Bugünden bakıldığında Türkiye’nin denge politikasından vazgeçmesi de, Batı sistemi içinde yer almak için verilen tavizler de eleştirilebilir. Ama bu tutumun gerisinde Rus korkusunun yattığını gözden kaçırmamak lazım. Doğu Avrupa ülkeleri gibi işgal edilebilirdi Türkiye. Böylesi bir tehdit her şeyi izaha yeter. (Elbette Ankara’dakiler Roosevelt ile Stalin’in nüfuz bölgelerini çoktan belirlemiş olduklarını ve savaşa dâhil olmayan ülkelerin işgalinin söz konusu olmayacağını düşünemezlerdi!)

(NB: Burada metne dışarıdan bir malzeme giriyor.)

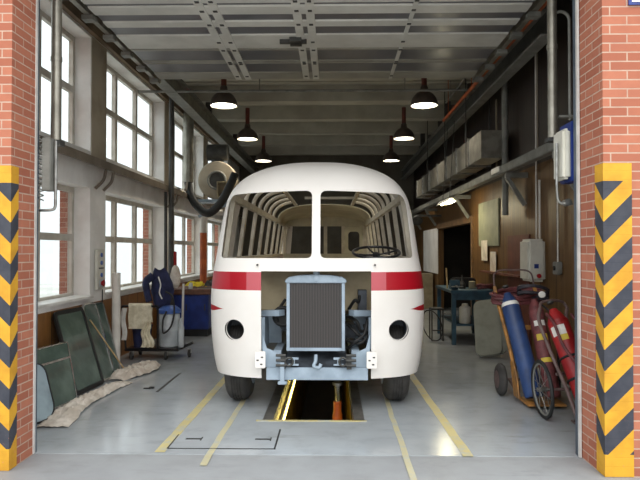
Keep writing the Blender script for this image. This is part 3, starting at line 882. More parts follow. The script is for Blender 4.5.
# ------------------------------------------------------------------ pendant lamps
def pendant(loc, label):
    x, y, z = loc
    t = thing('pendant_lamp', label, 'lamp', loc, 'bell pendant lamps')
    part(t, 'stem', MB().cyl((x, y, z + .27), (x, y, 4.858), .048, 14), M['stem_red'])
    m = MB(); prof = [(-.02, .234), (.012, .236), (.06, .228), (.11, .208), (.16, .172), (.20, .128), (.225, .085), (.25, .07), (.30, .066), (.33, .05), (.334, .001)]
    rows = [[(x + r * math.cos(2 * PI * k / 36), y + r * math.sin(2 * PI * k / 36), z + t_) for k in range(37)] for t_, r in prof]
    sh = part(t, 'lamp_shade', m.grid(rows), M['lamp_brown'])
    m = MB(); rows = [[(x + r * math.cos(2 * PI * k / 36), y + r * math.sin(2 * PI * k / 36), z + t_) for k in range(37)] for t_, r in [(-.018, .228), (.05, .218), (.11, .19), (.16, .15)]]
    part(t, 'reflector', m.grid(rows), M['lamp_in'], sh)
    part(t, 'lens', MB().lathe((x, y, z + .012), (x, y, z + 1), [(0, .19), (.004, .20), (.012, .205), (.016, .18)], 36), M['lamp_glow'])
    return t
LP = [((-1.88, 10.7, 4.17), 'lit brown bell pendant lamp on the window side, first from the doorway'),
      ((1.60, 10.75, 4.17), 'lit brown bell pendant lamp above the galvanised duct side, first from the doorway'),
      ((-1.91, 13.95, 4.17), 'lit brown bell pendant lamp on the window side, second from the doorway'),
      ((1.62, 13.95, 4.17), 'lit brown bell pendant lamp on the duct side, second from the doorway'),
      ((-1.93, 17.4, 4.17), 'lit brown bell pendant lamp on the window side, furthest in just above the coach roof'),
      ((1.66, 17.4, 4.17), 'lit brown bell pendant lamp on the duct side, furthest in beside the coach roof')]
p0 = None
for loc, lab in LP:
    if p0 is None: p0 = pendant(loc, lab); o = p0
    else: o = dup(p0, loc, lab)
    l = bpy.data.lights.new('lamp_light', 'SPOT'); l.energy = 30; l.color = (1, .9, .74); l.spot_size = R(140); l.spot_blend = .6; l.shadow_soft_size = .15
    lo_ = bpy.data.objects.new('lamp_light', l); C.objects.link(lo_); lo_.parent = o; lo_.location = (0, 0, -.01)
# cross rod and cables under the ceiling
solo('ceiling_rod', 'long thin grey rod spanning the ceiling just behind the open door', 'rod', MB().cyl((XL + .08, 10.2, 4.28), (2.35, 10.2, 4.28), .022, 10).cyl((-1.2, 10.2, 4.28), (-1.2, 10.2, ZC - .002), .01, 8).cyl((1.2, 10.2, 4.28), (1.2, 10.2, ZC - .002), .01, 8), M['grey_steel'], (0, 10.2, 4.28))
# ------------------------------------------------------------------ left wall fittings
t = thing('crane_rail', 'long grey brown steel rail along the window wall between both window rows', 'rail', (-3.2, 13, 2.78))
part(t, 'rail_beam', MB().box(XL + .003, XL + .2, 5.0, 21.8, 2.84, 2.87).box(XL + .17, XL + .2, 5.0, 21.8, 2.76, 2.84), M['ledge'])
for y in (5.1, 8.5, 8.8, 12.25, 12.5, 15.95, 16.2):
    part(t, 'rail_bracket', MB().tube(smooth_path([(XL + .175, y, 2.758), (XL + .14, y, 2.62), (XL + .03, y, 2.5)], 6), .022, 10), M['ledge'])
t = thing('door_guide_pipe', 'shiny galvanised upright pipe beside the window at the brick pillar', 'pipe', (-2.44, 5.42, 2.9))
part(t, 'pipe', MB().cyl((-2.44, 5.42, 2.62), (-2.44, 5.42, 4.1), .045, 20), M['galv'])
part(t, 'pipe_collar', MB().cyl((-2.44, 5.42, 3.32), (-2.44, 5.42, 3.36), .05, 20), M['galv'])
part(t, 'pipe_clamp', MB().box(-2.52, -2.38, 5.37, 5.47, 2.57, 2.615), M['dark_steel'])
t = thing('door_counterweight', 'grey ribbed door spring box fixed on the jamb beside the windows', 'door gear', (-2.40, 5.1, 2.1))
part(t, 'housing', MB().box(-2.395, -2.325, 5.057, 5.17, 2.14, 2.58), M['grey_steel'], bevel=.006)
part(t, 'spring', MB().tube([(-2.425 + .022 * math.cos(k * .9), 5.11 + .022 * math.sin(k * .9), 2.06 + k * .006) for k in range(90)], .006, 6), M['steel'])
part(t, 'guide_rod', MB().cyl((-2.305, 5.12, 2.02), (-2.305, 5.12, 2.56), .013, 10).tube(smooth_path([(-2.305, 5.12, 2.02), (-2.315, 5.11, 1.99), (-2.36, 5.10, 1.98), (-2.43, 5.10, 1.98)], 5), .012, 10), M['steel'])
t = thing('switch_panel', 'white control panel with blue buttons and a red stop knob on the pier', 'control panel', (XL + .03, 8.74, 1.12))
part(t, 'panel_box', MB().box(XL + .013, XL + .060, 8.52, 8.78, 1.10, 1.66), M['white_box'], bevel=.008)
for i, z in enumerate((1.58, 1.47, 1.30)):
    part(t, 'button', MB().cyl((XL + .061, 8.65, z), (XL + .075, 8.65, z), .03, 18), M['blue_lid'])
part(t, 'name_strip', MB().box(XL + .0605, XL + .063, 8.56, 8.74, 1.385, 1.405), M['dark_steel'])
st = part(t, 'stop_plate', MB().box(XL + .061, XL + .067, 8.58, 8.72, 1.13, 1.24), M['grey_plastic'])
part(t, 'stop_knob', MB().lathe((XL + .068, 8.65, 1.185), (XL + .2, 8.65, 1.185), [(0, .03), (.02, .03), (.022, .046), (.036, .046), (.042, .03)], 20), M['red'], st)
solo('conduit', 'dark upright cable pipe in front of the second pier from the doorway', 'pipe', MB().cyl((XL + .27, 11.62, .001), (XL + .27, 11.62, 4.55), .05, 14).cyl((XL + .155, 11.66, .94), (XL + .155, 11.66, 2.75), .03, 12), M['dark_steel'], (XL + .27, 11.7, 0))
solo('alarm_box', 'small red call box on the second pier above the blue cabinet', 'alarm box', MB().box(XL + .013, XL + .12, 12.5, 12.66, 1.30, 1.62), M['red'], (XL, 12.58, 1.3), bevel=.012)
# extraction: drop duct, black hose, fan on its bracket
t = thing('drop_duct', 'grey upright round ventilation duct in front of the third window bay', 'duct', (-3.16, 13.4, 3.2))
part(t, 'duct_pipe', MB().cyl((-3.12, 13.4, 3.12), (-3.12, 13.4, 4.85), .11, 24), M['galv'])
part(t, 'duct_bracket', MB().beam((-3.12, 13.28, 3.10), (XL + .235, 12.9, 2.9), .05, .04), M['ledge'])
part(t, 'hose', MB().tube(smooth_path([(-3.12, 13.38, 3.11), (-3.06, 13.3, 2.86), (-2.86, 13.1, 2.58), (-2.58, 12.9, 2.42), (-2.34, 12.9, 2.62), (-2.16, 13.0, 2.98), (-2.06, 13.1, 3.26)], 10), .085, 16), M['black'], label='black flexible exhaust hose in a sagging loop')
t = thing('extractor_fan', 'round metal extractor fan with motor on a wall bracket behind the black hose', 'fan', (-2.6, 14.4, 2.9))
fx, fy, fz = -2.62, 14.2, 3.24
m = MB().lathe((fx, fy - .14, fz), (fx, fy + 1, fz), [(0, .20), (.001, .42), (.02, .44), (.26, .44), (.28, .42), (.281, .1)], 40)
part(t, 'fan_casing', m, M['pierface'])
part(t, 'inlet_ring', MB().torus((fx, fy - .145, fz), (0, 1, 0), .2, .025, 32, 8), M['grey_steel'])
part(t, 'inlet_dish', MB().cyl((fx, fy - .142, fz), (fx, fy - .13, fz), .19, 28), M['dark_steel'])
part(t, 'outlet', MB().ring((fx + .02, fy - .30, fz - .40), (1, 0, 0), (0, 0, 1), (0, .15, 0), rrect(.28, .36, .01, 2), rrect(.22, .30, .01, 2, .03, .03)), M['cream_box'])
part(t, 'outlet_back', MB().box(fx + .04, fx + .28, fy - .17, fy - .15, fz - .38, fz - .06), M['pierface'])
part(t, 'motor', MB().cyl((fx - .25, fy + .05, fz + .66), (fx + .22, fy + .05, fz + .66), .19, 24).box(fx - .15, fx + .1, fy - .05, fy + .15, fz + .44, fz + .50), M['dark_steel'])
part(t, 'wall_bracket', MB().box(XL + .21, fx + .42, fy - .2, fy + .3, 2.74, 2.80).beam((fx + .3, fy, 2.74), (XL + .23, fy, 2.42), .08, .06), M['bus_grey'])
t = thing('riser_pipe', 'orange brown upright pipe with a white elbow beside the coach', 'pipe', (-2.62, 13.35, 0))
part(t, 'lower_pipe', MB().cyl((-2.78, 13.35, .001), (-2.78, 13.35, 2.02), .075, 20), M['orange_pipe'])
part(t, 'upper_pipe', MB().tube(smooth_path([(-2.78, 13.35, 2.021), (-2.78, 13.35, 2.2), (-2.74, 13.35, 2.36), (-2.60, 13.4, 2.46), (-2.40, 13.5, 2.47)], 6), .065, 18), M['white_pvc'], label='white plastic elbow')
solo('guard_post', 'white upright plastic pipe standing beside the leaning glass panes', 'post', MB().lathe((-3.03, 8.66, .001), (-3.03, 8.66, 3), [(0, .062), (.0, .060), (1.325, .058), (1.33, .05)], 24), M['white_pvc'], (-3.03, 8.66, 0))
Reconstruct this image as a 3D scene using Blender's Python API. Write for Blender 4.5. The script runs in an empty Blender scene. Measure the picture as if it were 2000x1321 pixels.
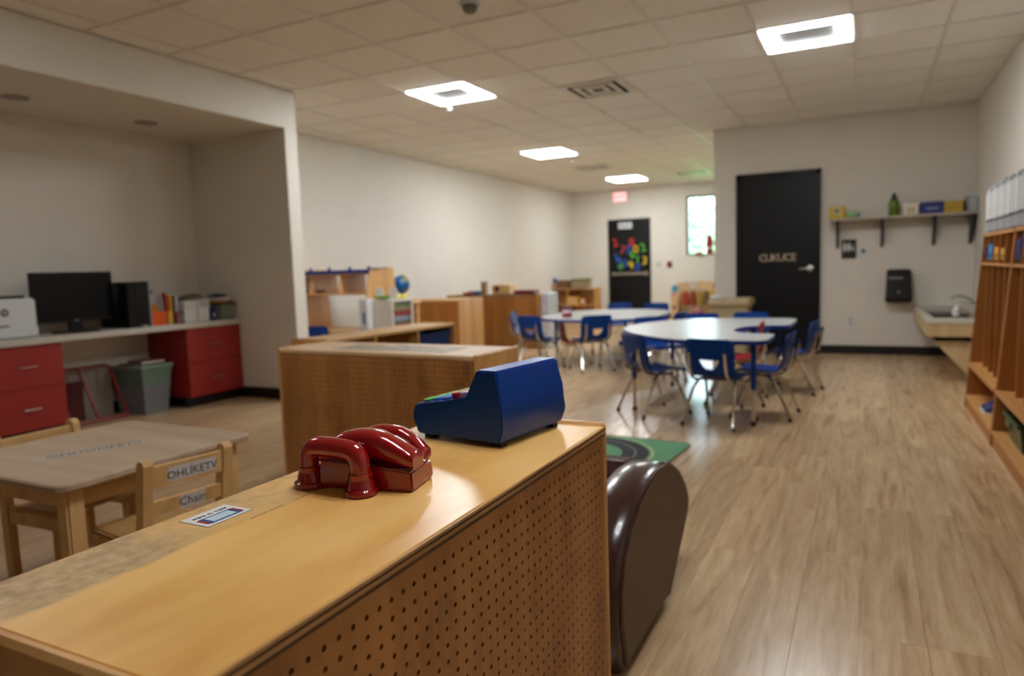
import bpy, bmesh, math, random
from mathutils import Vector, Matrix
random.seed(7)
S = bpy.context.scene
C = S.collection
PI = math.pi

# ---------------------------------------------------------------- camera, world, exposure
YAW, PITCH, ROLL, HCAM, FPX = math.radians(-26.80), math.radians(-5.52), math.radians(-1.89), 1.12, 1375.0
_f = Vector((math.sin(YAW)*math.cos(PITCH), math.cos(YAW)*math.cos(PITCH), math.sin(PITCH)))
_r = Vector((math.cos(YAW), -math.sin(YAW), 0)); _u = _r.cross(_f)
_c, _s = math.cos(ROLL), math.sin(ROLL)
RX, RY, RZ = _c*_r + _s*_u, -_s*_r + _c*_u, _f
EYE = Vector((0, 0, HCAM))
cd = bpy.data.cameras.new('camera'); cam = bpy.data.objects.new('camera', cd); C.objects.link(cam)
M4 = Matrix((RX, RY, -RZ)).transposed().to_4x4(); M4.translation = EYE
cam.matrix_world = M4
cd.sensor_width = 36; cd.lens = FPX/2000*36; cd.clip_start = .02; cd.clip_end = 200
cd.dof.use_dof = True; cd.dof.focus_distance = 1.12; cd.dof.aperture_fstop = 3.0; cd.dof.aperture_blades = 9
S.camera = cam
S.view_settings.view_transform = 'Standard'; S.view_settings.look = 'None'
S.view_settings.gamma = 1; S.view_settings.use_curve_mapping = False
S.view_settings.exposure = 0.45
S.cycles.max_bounces = 8; S.cycles.diffuse_bounces = 5; S.cycles.sample_clamp_indirect = 6
W = bpy.data.worlds.new('world'); S.world = W; W.use_nodes = True
bg = W.node_tree.nodes['Background']; bg.inputs[0].default_value = (.68, .84, 1.0, 1); bg.inputs[1].default_value = 15.0
sl_ = bpy.data.lights.new('sun', 'SUN'); sl_.energy = 3; sl_.angle = .02; so_ = bpy.data.objects.new('sun', sl_); C.objects.link(so_)
so_.location = (0, -20, 30); so_.rotation_euler = (math.radians(48), 0, math.radians(-20))
LAMP = 66.0      # radiance of the ceiling light rings

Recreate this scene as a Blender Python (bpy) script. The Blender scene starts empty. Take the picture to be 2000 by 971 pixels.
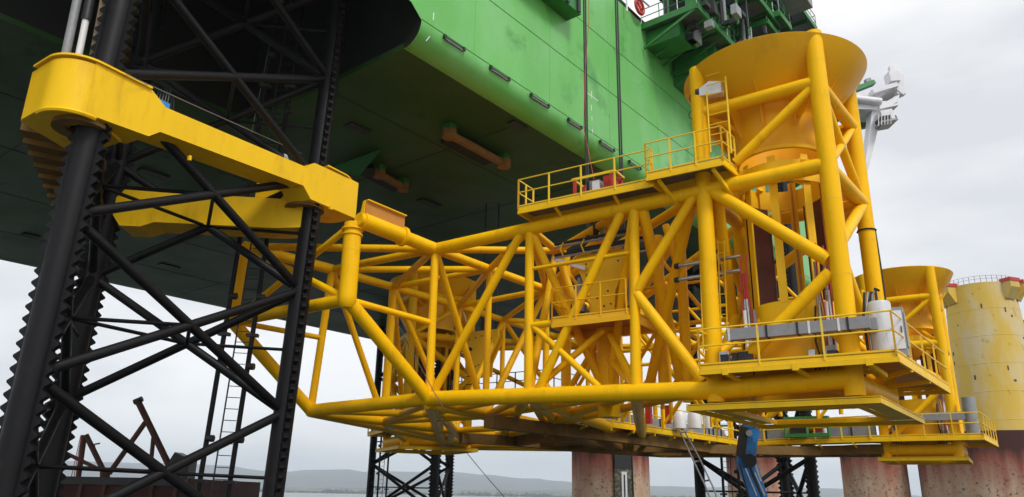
import bpy, math, random
from mathutils import Vector as V, Matrix
random.seed(7)
R = math.radians
S = bpy.context.scene
COL = S.collection
# ------------------------------------------------------------------ camera
F = 1480.0; PITCH = R(18.0); ROLL = R(1.1)
FW = V((0, math.cos(PITCH), math.sin(PITCH))); UP0 = V((0, -math.sin(PITCH), math.cos(PITCH))); RT0 = V((1, 0, 0))
UPV = UP0*math.cos(ROLL) - RT0*math.sin(ROLL); RTV = RT0*math.cos(ROLL) + UP0*math.sin(ROLL)
cam = bpy.data.cameras.new('camera'); camo = bpy.data.objects.new('camera', cam); COL.objects.link(camo)
cam.sensor_width = 36.0; cam.lens = F/2000.0*36.0; cam.clip_start = .1; cam.clip_end = 60000
m = Matrix((RTV, UPV, -FW)).transposed().to_4x4(); camo.matrix_world = m
S.camera = camo
# ------------------------------------------------------------------ world, sun, exposure
SUN_EL, SUN_AZ = R(48), R(150)      # azimuth from +Y clockwise (behind the camera, to the right)
w = bpy.data.worlds.new('World'); S.world = w; w.use_nodes = True
nt = w.node_tree; nt.nodes.clear()
N = nt.nodes.new; L = nt.links.new
out = N('ShaderNodeOutputWorld'); bg = N('ShaderNodeBackground'); L(bg.outputs[0], out.inputs[0])
sky = N('ShaderNodeTexSky'); sky.sky_type = 'NISHITA'; sky.sun_disc = False; sky.sun_elevation = SUN_EL; sky.sun_rotation = SUN_AZ
tc = N('ShaderNodeTexCoord'); mp = N('ShaderNodeMapping'); mp.inputs['Scale'].default_value = (1.3, 1.3, 4.2)
L(tc.outputs['Generated'], mp.inputs[0])
n1 = N('ShaderNodeTexNoise'); n1.inputs['Scale'].default_value = 1.6; n1.inputs['Detail'].default_value = 7; n1.inputs['Roughness'].default_value = .5
L(mp.outputs[0], n1.inputs['Vector'])
cr = N('ShaderNodeValToRGB'); L(n1.outputs['Fac'], cr.inputs[0])
cr.color_ramp.elements[0].position = .36; cr.color_ramp.elements[0].color = (5.7, 5.8, 6.0, 1)
cr.color_ramp.elements[1].position = .58; cr.color_ramp.elements[1].color = (8.0, 8.0, 8.0, 1)
mx = N('ShaderNodeMix'); mx.data_type = 'RGBA'; mx.inputs['Factor'].default_value = .93
L(sky.outputs[0], mx.inputs[6]); L(cr.outputs[0], mx.inputs[7]); L(mx.outputs[2], bg.inputs[0])
bg.inputs[1].default_value = .1
sl = bpy.data.lights.new('sun', 'SUN'); sl.energy = 1.5; sl.angle = R(14); sl.color = (1, .97, .92)
so = bpy.data.objects.new('sun', sl); COL.objects.link(so)
sd = V((math.sin(SUN_AZ)*math.cos(SUN_EL), math.cos(SUN_AZ)*math.cos(SUN_EL), math.sin(SUN_EL)))
so.rotation_euler = sd.to_track_quat('Z', 'Y').to_euler()
S.view_settings.view_transform = 'Standard'; S.view_settings.look = 'None'; S.view_settings.gamma = 1.0
S.view_settings.use_curve_mapping = False; S.view_settings.exposure = 0.5
S.cycles.max_bounces = 6; S.cycles.diffuse_bounces = 4; S.cycles.volume_bounces = 2

# ------------------------------------------------------------------ survey helpers: sight lines met with real planes
def ray(px, py): return FW + RTV*((px-1000)/F) - UPV*((py-485.5)/F)
AZ = R(32.7)
U = V((math.cos(AZ), -math.sin(AZ), 0)); W = V((math.sin(AZ), math.cos(AZ), 0)); Z = V((0, 0, 1))
O = ray(1395, 762)*23.6
def pv(px, py, s=0.0): r = ray(px, py); return r*((O.dot(W)+s)/r.dot(W))      # vertical plane along the front truss
def pu(px, py, t=0.0): r = ray(px, py); return r*((O.dot(U)+t)/r.dot(U))      # vertical plane across it
def pz(px, py, z): r = ray(px, py); return r*(z/r.z)                            # level plane
def pd(px, py, y): r = ray(px, py); return r*(y/r.y)                            # plane at a distance
def P(a, b, z): p = O + U*a + W*b; return V((p.x, p.y, z))
HG = R(39)
DD = V((math.sin(HG), math.cos(HG), 0)); EE = V((math.cos(HG), -math.sin(HG), 0))
def H(e, d, z): p = EE*e + DD*d; return V((p.x, p.y, z))
def pe(px, py, e): r = ray(px, py); return r*(e/r.dot(EE))

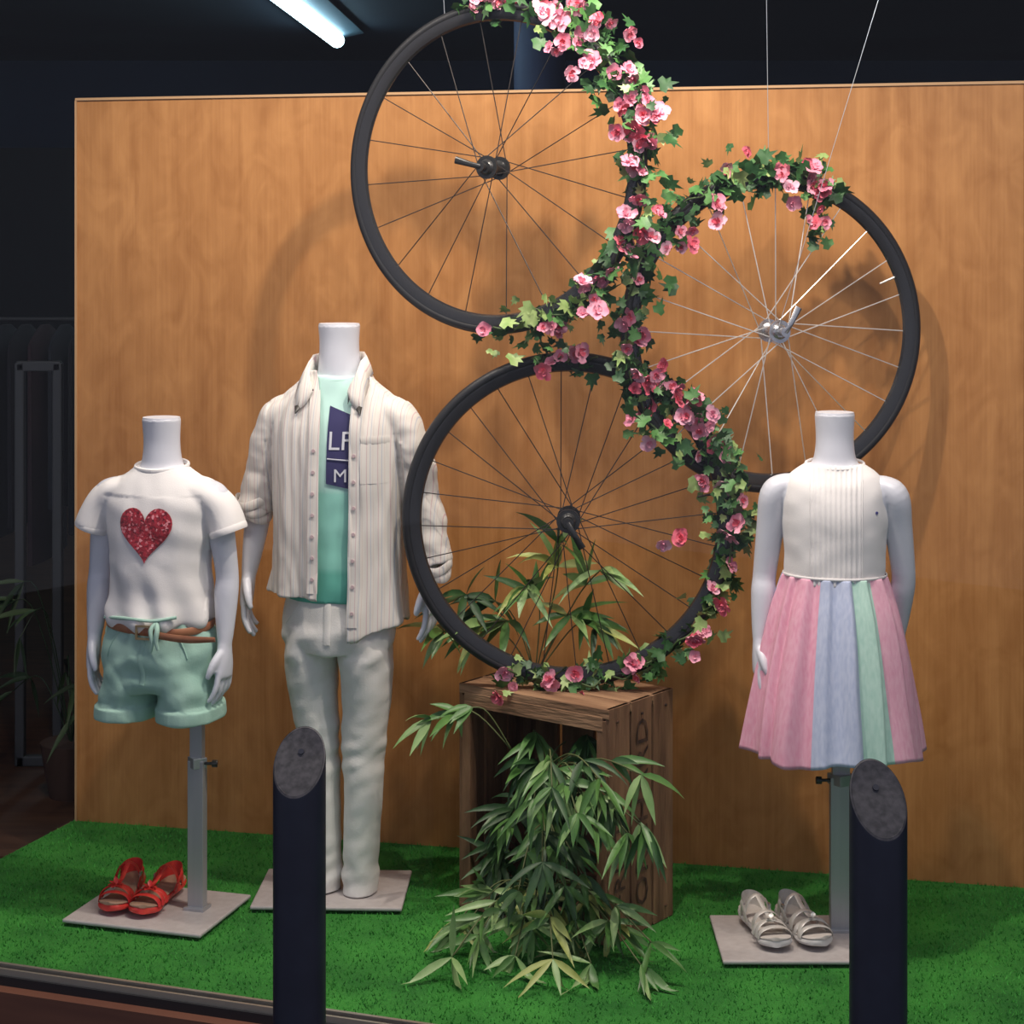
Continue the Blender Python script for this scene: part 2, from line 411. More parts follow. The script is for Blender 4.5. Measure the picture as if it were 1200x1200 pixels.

Neticede Türkiye Batı Bloku içinde yer almakla kalmadı. Sovyetler’in güneyindeki “Kenar Kuşak”ın etkili bir parçası oldu. Rusların istediği bu değildi herhalde. Onun için merak ediyorum, Ruslar, Türkiye’ye karşı yürüttükleri baskı ve korkutma siyasetinin ters tepeceğini düşünmediler mi?
Gelelim Fransa’ya. Sadece bugünkü popülist ve ilkesiz Sarkozy yönetimi değil, neredeyse İkinci Dünya Savaşı’ndan sonraki bütün Fransız hükümetleri nedense Türkiye’ye karşı bir düşmanlık hissi içinde hareket ediyorlar. ASALA’yı besleyen de onlardı; PKK’ya destek çıkan da, Dev-Sol’a yataklık eden de. Suriye’deki Baas iktidarının Türkiye karşıtlığının arkasında yer alan da başka bir güç değildi.
Doğal olarak AB sürecinde de Türkiye karşıtlığının adresi Paris. Hem Fransızlar hem de artık kaderlerini birleştirdikleri Almanlar eski kıta üzerinde Anglo-Sakson etkinliğine karşı mücadele veriyorlar aslında. Washington’un Truva atı olarak gördükleri için Türkiye’yi Avrupa işlerinden uzak tutmak istiyorlar. (Bu gerekçe 1 Mart 2003’ten sonra anlamını yitirmedi mi?) Üyelik başvurusu de Gaulle tarafından iki defa veto edilen İngiltere’nin AB macerası da aynı bakış açısıyla okunmalı.
Türk-Fransa ilişkilerinin tarihi de aslında İngiliz-Fransız mücadelesinin parantezindedir. Napoleon’un Mısır seferini düşünün. İngiltere ile denizlerde hâkimiyet mücadelesi içindeki Fransızlar Mısır’ı ele geçirerek İngilizlerin Doğu ticaret yollarını kesmek ve bu arada zayıflayan Osmanlı’dan toprak koparmak arzusundaydılar. O savaştan sonra Türk-İngiliz ilişkileri “stratejik ittifak” düzeyine yükseldi.
Biliyorsunuz, bugünlerde Fransızlar yine İngilizler’le birbirlerine girmiş durumdalar. Ama geçmişte yaşadıklarından ders çıkaramadıklarından yanlış ülkelerin düşmanlığına talip oluyorlar.